Dodge 5.9L Cummins 2nd Generation 1994 - 1999

          

Dodge Cummins 2nd Generation Mechanics.

Because of changes in emissions rules, demanding 60% fewer particulates per brake horsepower-hour, the Cummins 5.9 turbo-diesel needed numerous changes for 1994, including a new fuel injection system and the first use of a catalytic converter on a Ram diesel. There were 2 versions of the 5.9 Cummins in 1998, a 12 valve and a 24 valve. The 12 valve is sought after by most folks. It got fabulous fuel mileage considering. The 24 valve engine made considerably more power but at the expense of reliability and fuel mileage.

 If you have a 12V engine, don't give it away. They are a very long life diesel engine and most will see 500,000 miles properly maintained.

The higher pressure in the newer fuel injection system atomized the fuel into finer droplets, which burned more completely and reduced particulate emissions (also increasing fuel economy). Individual plungers for each injector were operated by a camshaft through roller followers (both cam and followers were oil-lubricated). Injection timing and amount were controlled by the throttle position which was modified by a centrifugal governor moving a gear rack in the high pressure pump. The rack rotated sleeves with variable width slots that were concentric with the pump plungers. The location and height of the slot exposed to incoming fuel corresponded to the start and duration of injection. When the engine was shut off, the slot closed completely by an electric solenoid on the outside of the pump.

The fuel pump limit on wide-open throttle idle speed was raised from 2875 to 3000 rpm for improved drivability. This control made the high speed fuel cut-off more gradual as well. The new pump was also more reliable.
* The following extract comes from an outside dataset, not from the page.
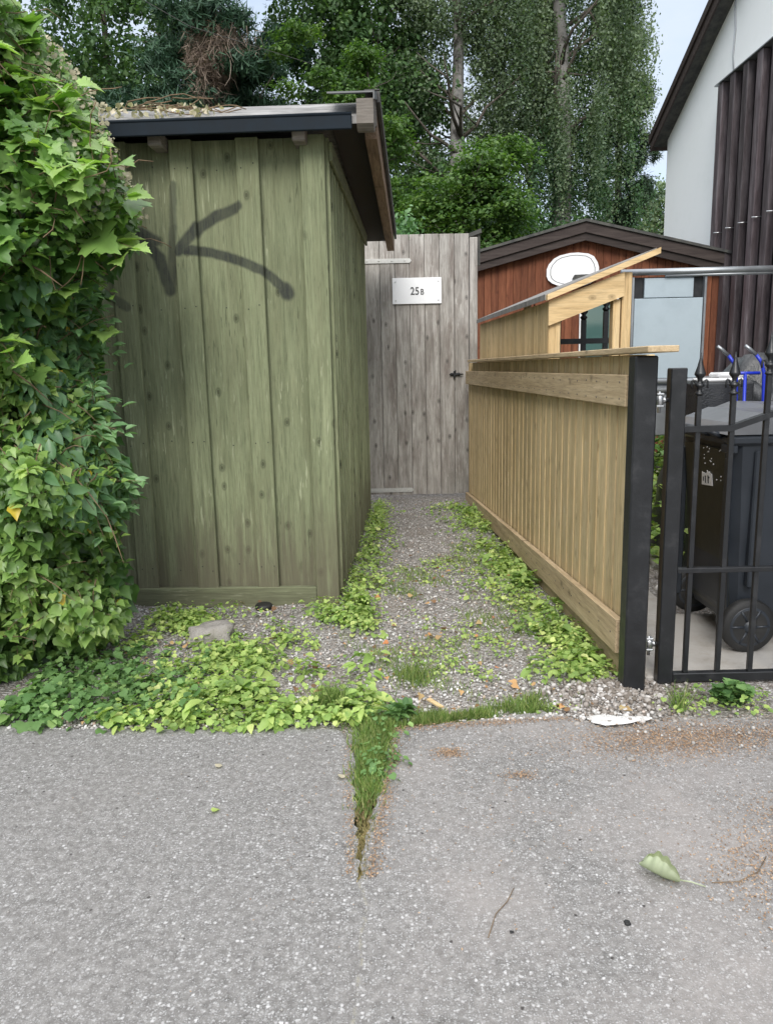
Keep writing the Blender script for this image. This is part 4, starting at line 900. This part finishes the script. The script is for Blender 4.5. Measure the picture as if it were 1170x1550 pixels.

A high-pressure piston-type lift pump had greater flow to help cool the high pressure pump. It supplied fuel to the high pressure pump at 211 bs/in2 to assure that the high speed pump was always full. An external priming plunger was included to aid in restarting after running out of fuel. An improved fuel filter (between the lift pump and high-pressure pump) and larger water separator accommodated the higher fuel flow rate; a new 100-micron strainer between the gas tank and fuel lift pump removed particles, as well. This included a thermostat-controlled fuel heater to prevent waxing in cold weather.

Throttle response and low speed torque were improved by adding a waste gate to the turbocharger and the use of a smaller turbine wheel and nozzle which reached peak boost quickly and at lower engine speed. The waste gate opened at high engine speed to prevent excessive turbine speed which would have been detrimental to turbocharger durability. The waste gate was actuated by intake manifold pressure working against a spring-loaded diaphragm. High altitude performance was unaffected by the waste gate.

Midyear 1998 thru 2002, a 24-valve head replaced the old 12-valve head, and a new electronically controlled fuel injection system replaced the mechanical system (both used high pressure direct injection). The 24-valve heads not only increased airflow, but allowed for vertical injector mounting over the center of the piston bowl for improved combustion, low-end torque, and responsiveness.